Tenía diecisiete años la primera vez que estuve en la capilla ardiente de una víctima del terrorismo independentista vasco. Cuando caminaba detrás de mi padre para dar el pésame a los familiares, un señor que lloraba apoyó su cabeza en mi hombro y me envolvió con unos brazos que acababan en sendos muñones blancos. Le habían abrasado las manos varios cócteles molotov lanzados contra la Casa del Pueblo en Portugalete. En ese momento pensé que, atiborrado de tranquilizantes, me había abrazado confundiéndome con otra persona. Su mujer, militante socialista desde hacía 20 años, falleció un par de días después del atentado con la mitad de su cuerpo calcinado. Tenía 37 años y dejaba dos huérfanos de 13 y 11 años respectivamente. Quizá aquel hombre abrazó ciegamente a la persona más próxima en edad a sus hijos que se encontraba por allí. Recuerdo aquel abrazo como si fuera ayer, y recuerdo que al pensar en los niños imaginé a mi madre muerta dentro de aquel ataúd. El fuego criminal se había quedado de alguna manera dentro de la pequeña sede socialista, y al salir de aquella atmósfera asfixiante no entendía por qué mi padre me había hecho acompañarle a un lugar tan patético. Hoy se lo agradezco, porque prefiero opinar con conocimiento de causa.
Comencé a asistir por entonces a las concentraciones silenciosas convocadas por Gesto por la Paz tras cada atentado terrorista. Al principio éramos cuatro gatos que casi no podíamos ni sostener la pancarta. Un día, cuando ya nos retirábamos, una chica de pelo corto con chapas de Jarrai y Herri Batasuna prendidas en la camiseta, se me acercó sonriendo y me entregó un papelito doblado por la mitad. Lo abrí y leí mi dirección en Bilbao, y también la dirección de mi hermana en Valladolid, donde estudiaba. Cuento esta anécdota de los años de plomo sólo para que se entienda porqué yo en estos temas admito muchas discrepancias, pero pocas lecciones.
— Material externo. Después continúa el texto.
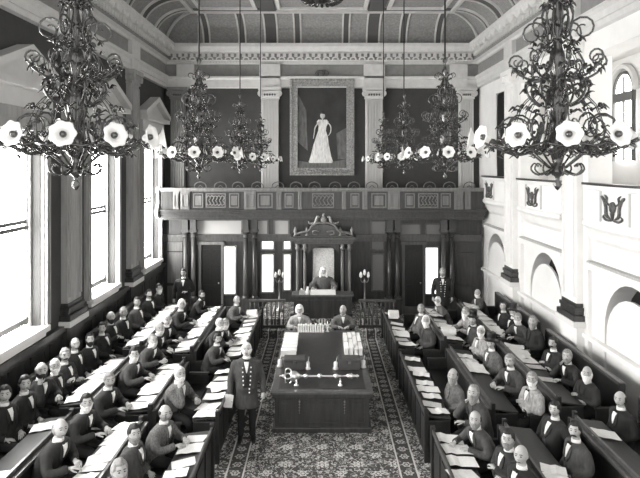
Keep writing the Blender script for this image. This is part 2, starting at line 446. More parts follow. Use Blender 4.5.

Ya digo que en esto no toco de oídas, y por eso sé que no es oro todo lo que reluce. Conozco a una mujer que hizo valer su condición de familiar de un asesinado por ETA en la puerta de una discoteca de Vitoria para entrar gratis. Y he visto a otro, recién enjugadas las lágrimas, comenzar a labrarse una carrera política en las puertas del cementerio en el que acabábamos de enterrar a su hermano. Pero a mí jamás se me ocurriría descalificar a todo un colectivo por la desvergüenza de unos aprovechados.
En aquellos tiempos, el colectivo de víctimas del terrorismo era lo más parecido a un club de leprosos, y la estigmatización social de sus familiares suponía una tortura añadida a la pérdida de un ser querido. En 1993, el diputado José Manuel Barquero interpeló en el Congreso a la Ministra de Asuntos Sociales sobre la supresión de las ayudas públicas a la única asociación existente por entonces, la que presidía Ana María Vidal-Abarca. Matilde Fernández le contestó tranquilamente que no se podía subvencionar a todas las asociaciones que lo solicitaban. Puedo dar testimonio personal de lo terriblemente pesado que puede llegar a ser ese hombre, Barquero, y su obstinación, y la de otros diputados, senadores y parlamentarios vascos, obligó a subsanar una de las injusticias más flagrantes de la historia de nuestra democracia. Cuesta creer que hasta 1999 no se promulgara en España una Ley de Solidaridad con las víctimas del terrorismo.
Me permito hoy esta reivindicación familiar básicamente por dos motivos: el primero, porque a mis años 42 años no me pienso avergonzar, más bien todo lo contrario, de ser hijo de mi padre sólo porque éste haya dedicado una parte importante de su vida a la actividad política, entre otras muchas cosas trabajando por la dignidad y el reconocimiento de las víctimas del terrorismo. El segundo, porque estoy harto de leer y escuchar que todos los políticos son unos vagos, unos corruptos y hasta unos hijos de puta. Dejando a un lado a mi pobre abuela, que en paz descanse y no tiene culpa de nada, el insulto y la descalificación generalizada de la clase política está de moda, da mucho juego en los medios de comunicación y en las redes sociales, y encima te aplauden. Imaginen el plus de pretendida legitimidad para hacerlo si además eres familiar de una víctima del terrorismo. Pues bien, afirmo rotundamente y con el respeto que no todo el mundo demuestra al expresarse en público, que la condición de víctima no excluye metafísicamente la posibilidad de ser injusto con los demás, aunque los demás sean políticos. Como en tantas ocasiones, la realidad se aprecia mejor por contraste: me quedo con la lección de sufrimiento sereno y digno, de dolor sin ira, de mesura y sensatez ecuánime de Montserrat Lezaun, la madre de Diego Salvá.